Whatever trees the hubs tap on their property, they have to accept an equal number of trees offsite, explained Aaron Stoler, an assistant professor of Environmental Science who is leading the grant team. It's a bit like the apple cider model that exists in some areas: you have an apple tree on your property but no cider press. So you find a local cider press, give them the apples and a small fee, and they give you back some fresh, delicious cider. Except in this case, community members are giving maple sap and getting back syrup.

During the sugaring season, each hub will host an open house to allow the community to taste, experience and participate to help build that Vermont-esque style culture, Stoler said.

The second grant is about getting the industry started. This requires two things: people who are excited to produce syrup and a community that is excited to taste and buy the syrup. We need what Vermont has. If you drive to Vermont, you expect to see a sugar shack and you're excited to taste some syrup. People visit sugar shacks in Vermont like people visit wineries around the Finger Lakes, he said.

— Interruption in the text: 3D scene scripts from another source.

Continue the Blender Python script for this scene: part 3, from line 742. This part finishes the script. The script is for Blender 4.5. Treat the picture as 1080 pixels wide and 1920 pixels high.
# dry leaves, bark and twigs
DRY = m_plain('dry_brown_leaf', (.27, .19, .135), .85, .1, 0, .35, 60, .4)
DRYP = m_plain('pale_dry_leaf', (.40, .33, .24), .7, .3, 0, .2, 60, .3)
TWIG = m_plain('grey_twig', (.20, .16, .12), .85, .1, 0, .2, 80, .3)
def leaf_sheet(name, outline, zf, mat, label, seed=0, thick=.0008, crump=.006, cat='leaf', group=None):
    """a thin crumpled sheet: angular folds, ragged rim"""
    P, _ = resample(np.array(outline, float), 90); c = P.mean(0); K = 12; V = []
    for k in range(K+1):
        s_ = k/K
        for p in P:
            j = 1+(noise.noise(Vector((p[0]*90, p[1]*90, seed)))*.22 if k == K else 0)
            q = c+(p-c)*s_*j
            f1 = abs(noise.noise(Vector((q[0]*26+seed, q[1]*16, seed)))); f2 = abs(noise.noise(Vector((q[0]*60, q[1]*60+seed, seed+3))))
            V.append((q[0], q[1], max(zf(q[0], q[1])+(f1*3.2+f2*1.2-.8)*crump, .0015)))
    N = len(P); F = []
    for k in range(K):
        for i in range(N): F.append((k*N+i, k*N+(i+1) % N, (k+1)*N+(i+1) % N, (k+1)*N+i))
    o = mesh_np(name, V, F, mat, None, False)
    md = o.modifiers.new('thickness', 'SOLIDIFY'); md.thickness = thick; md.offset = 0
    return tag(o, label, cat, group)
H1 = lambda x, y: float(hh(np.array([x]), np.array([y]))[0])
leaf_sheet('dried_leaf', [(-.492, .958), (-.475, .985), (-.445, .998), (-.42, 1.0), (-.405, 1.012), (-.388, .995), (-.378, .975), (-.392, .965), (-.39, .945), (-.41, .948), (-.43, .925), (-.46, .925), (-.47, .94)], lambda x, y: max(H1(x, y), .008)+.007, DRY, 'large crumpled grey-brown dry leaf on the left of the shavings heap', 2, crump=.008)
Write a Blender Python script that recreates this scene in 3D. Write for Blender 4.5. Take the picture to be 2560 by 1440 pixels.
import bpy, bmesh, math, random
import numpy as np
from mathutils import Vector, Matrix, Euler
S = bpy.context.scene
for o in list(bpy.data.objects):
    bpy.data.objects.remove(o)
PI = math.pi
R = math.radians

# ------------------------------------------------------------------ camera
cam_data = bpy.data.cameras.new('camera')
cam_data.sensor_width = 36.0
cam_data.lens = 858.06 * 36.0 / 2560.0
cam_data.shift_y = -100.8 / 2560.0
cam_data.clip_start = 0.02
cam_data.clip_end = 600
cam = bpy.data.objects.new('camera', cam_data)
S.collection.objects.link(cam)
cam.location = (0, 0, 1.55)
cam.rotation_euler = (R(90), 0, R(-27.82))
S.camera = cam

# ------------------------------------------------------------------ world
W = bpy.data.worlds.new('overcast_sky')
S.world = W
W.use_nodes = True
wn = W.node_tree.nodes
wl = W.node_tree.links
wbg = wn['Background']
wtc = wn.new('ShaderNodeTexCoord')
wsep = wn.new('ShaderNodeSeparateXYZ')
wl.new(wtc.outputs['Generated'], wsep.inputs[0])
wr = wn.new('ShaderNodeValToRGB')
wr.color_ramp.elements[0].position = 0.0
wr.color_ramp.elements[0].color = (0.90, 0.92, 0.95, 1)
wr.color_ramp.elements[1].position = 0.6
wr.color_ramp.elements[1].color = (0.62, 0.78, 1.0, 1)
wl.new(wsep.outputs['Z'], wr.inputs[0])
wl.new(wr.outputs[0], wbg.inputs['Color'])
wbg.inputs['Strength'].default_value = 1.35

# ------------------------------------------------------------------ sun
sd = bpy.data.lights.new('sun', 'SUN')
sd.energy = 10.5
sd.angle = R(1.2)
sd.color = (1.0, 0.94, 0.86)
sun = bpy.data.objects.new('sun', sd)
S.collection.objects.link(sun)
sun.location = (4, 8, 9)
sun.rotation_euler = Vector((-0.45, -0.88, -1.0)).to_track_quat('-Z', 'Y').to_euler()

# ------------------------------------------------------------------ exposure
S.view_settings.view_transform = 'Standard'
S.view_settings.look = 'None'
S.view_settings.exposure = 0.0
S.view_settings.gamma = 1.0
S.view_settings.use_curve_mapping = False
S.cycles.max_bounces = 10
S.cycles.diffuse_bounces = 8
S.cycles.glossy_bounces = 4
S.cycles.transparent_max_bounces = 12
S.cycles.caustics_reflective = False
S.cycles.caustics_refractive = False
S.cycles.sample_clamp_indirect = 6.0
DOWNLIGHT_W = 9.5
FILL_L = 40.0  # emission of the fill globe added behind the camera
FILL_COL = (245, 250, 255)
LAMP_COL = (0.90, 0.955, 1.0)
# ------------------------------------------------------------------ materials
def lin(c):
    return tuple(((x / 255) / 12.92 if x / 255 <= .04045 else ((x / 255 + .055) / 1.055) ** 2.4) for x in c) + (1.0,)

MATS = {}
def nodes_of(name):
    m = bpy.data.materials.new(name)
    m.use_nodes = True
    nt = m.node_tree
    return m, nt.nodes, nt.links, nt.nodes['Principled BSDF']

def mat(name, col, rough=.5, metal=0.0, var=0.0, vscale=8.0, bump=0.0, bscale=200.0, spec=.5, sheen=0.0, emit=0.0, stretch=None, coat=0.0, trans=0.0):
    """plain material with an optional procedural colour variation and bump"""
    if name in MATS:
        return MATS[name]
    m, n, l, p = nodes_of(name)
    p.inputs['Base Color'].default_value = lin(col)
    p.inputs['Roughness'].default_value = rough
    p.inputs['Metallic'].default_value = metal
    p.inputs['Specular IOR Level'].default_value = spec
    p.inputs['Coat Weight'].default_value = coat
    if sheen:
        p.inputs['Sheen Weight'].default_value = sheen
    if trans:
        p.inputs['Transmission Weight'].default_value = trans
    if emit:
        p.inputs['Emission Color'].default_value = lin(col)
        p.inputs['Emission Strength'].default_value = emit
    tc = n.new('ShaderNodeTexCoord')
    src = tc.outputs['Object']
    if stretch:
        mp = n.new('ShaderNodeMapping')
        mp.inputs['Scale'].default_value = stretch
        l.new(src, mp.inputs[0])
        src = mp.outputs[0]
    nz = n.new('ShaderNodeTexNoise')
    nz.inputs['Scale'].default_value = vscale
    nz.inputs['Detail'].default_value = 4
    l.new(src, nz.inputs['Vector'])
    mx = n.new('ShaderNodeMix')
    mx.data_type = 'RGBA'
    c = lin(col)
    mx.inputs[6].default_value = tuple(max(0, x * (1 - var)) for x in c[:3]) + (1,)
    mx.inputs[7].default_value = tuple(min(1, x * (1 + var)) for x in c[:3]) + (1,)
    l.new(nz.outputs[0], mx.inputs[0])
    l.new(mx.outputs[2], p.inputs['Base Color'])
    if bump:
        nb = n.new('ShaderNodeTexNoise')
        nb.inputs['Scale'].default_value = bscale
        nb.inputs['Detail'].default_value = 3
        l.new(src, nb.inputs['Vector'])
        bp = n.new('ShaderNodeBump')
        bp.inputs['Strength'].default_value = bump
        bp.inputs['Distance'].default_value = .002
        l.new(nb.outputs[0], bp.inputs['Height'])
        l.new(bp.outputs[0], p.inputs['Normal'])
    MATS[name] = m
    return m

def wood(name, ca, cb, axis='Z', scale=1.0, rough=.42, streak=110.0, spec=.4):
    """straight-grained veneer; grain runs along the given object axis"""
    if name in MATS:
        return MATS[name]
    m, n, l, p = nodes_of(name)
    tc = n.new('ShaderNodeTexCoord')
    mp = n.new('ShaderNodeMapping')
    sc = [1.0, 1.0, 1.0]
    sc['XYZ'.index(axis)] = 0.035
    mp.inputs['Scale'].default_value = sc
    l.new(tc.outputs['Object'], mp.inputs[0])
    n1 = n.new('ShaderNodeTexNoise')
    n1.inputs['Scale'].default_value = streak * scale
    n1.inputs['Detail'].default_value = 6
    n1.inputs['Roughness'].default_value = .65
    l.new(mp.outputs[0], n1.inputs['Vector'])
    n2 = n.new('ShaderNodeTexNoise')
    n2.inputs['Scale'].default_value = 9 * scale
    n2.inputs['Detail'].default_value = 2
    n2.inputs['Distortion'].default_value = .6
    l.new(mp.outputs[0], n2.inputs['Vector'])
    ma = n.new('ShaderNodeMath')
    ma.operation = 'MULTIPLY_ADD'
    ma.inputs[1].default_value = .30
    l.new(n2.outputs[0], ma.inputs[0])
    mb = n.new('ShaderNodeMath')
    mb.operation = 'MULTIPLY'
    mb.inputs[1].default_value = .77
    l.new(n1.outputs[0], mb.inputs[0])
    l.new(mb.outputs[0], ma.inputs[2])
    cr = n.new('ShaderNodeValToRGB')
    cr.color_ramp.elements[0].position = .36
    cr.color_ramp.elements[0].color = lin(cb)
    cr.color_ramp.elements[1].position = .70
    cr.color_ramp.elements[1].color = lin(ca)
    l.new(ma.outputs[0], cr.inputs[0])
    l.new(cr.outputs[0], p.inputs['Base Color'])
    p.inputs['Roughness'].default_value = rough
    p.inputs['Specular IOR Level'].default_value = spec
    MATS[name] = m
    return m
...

The grant's engagement specialist, Jethro Heiko, will be working one-on-one with each hub to engage the community and expand outwards. Heiko already has a successful hub model in Philadelphia and hopes to replicate similar models across the region.

The new grant also incorporates an education component that will develop K-12 modules and general educational opportunities to keep the community involved. And in a couple of years, a lending library of evaporators will be created so that schools can borrow the equipment needed to make syrup with students.

A research component will look at sugarbush management. In southern New Jersey, we are trying to figure out how to best manage forests for red maple growth, Stoler said.

Last year, red maple trees were tapped on campus and in backyards throughout the region. The community connected with nature, spent time outside and made syrup when the world suddenly went into a lockdown.

The first grant was about building engagement and excitement and developing a sugarbush on campus to show people a Vermont-style sugarbush in southern New Jersey, Stoler said.

Events brought people to Stockton's maple forest and data was collected through soil and leaf litter samples from backyards to help researchers answer questions about the conditions needed for red maples to thrive.

The 90-some red maple trees that were tapped last year taught the team valuable lessons like the ideal time to tap, how to maximize the efficiency of equipment and how many people are needed to run a sugaring operation.

This year, a two-mile web of blue tubing weaves about 400 red maples trees into a network that feeds into a collection tank and quadruples the size of the sugarbush from last year.

Four hundred trees translate into the potential to harvest 4,000 gallons of sap that can be boiled down into 60-80 gallons of syrup.

About a dozen students will be working at Stockton's sugarbush this season, and production will be managed by the grant's research assistant, Ryan Hegarty.

On a fall afternoon, Hegarty and Stoler unwound a roll of tubing through the forest to reach trees that hadn't been tapped last season. The red maple leaves were changing from green to yellow all around them.

Hegarty, who graduated with an environmental science degree this year, said, It's been a lot of hard work and long hours in the forest this fall to expand our sugarbush to 400 trees for this tapping season. I have enjoyed nearly every second of it because it is so peaceful and quiet working in the forest.

As winter approaches, Stoler has only one request from Mother Nature.

I'm hoping that Jersey just has a winter like it usually has. That's it. Jersey has a variable climate and that's one of the challenges. We need freezing nights and warm days, he said.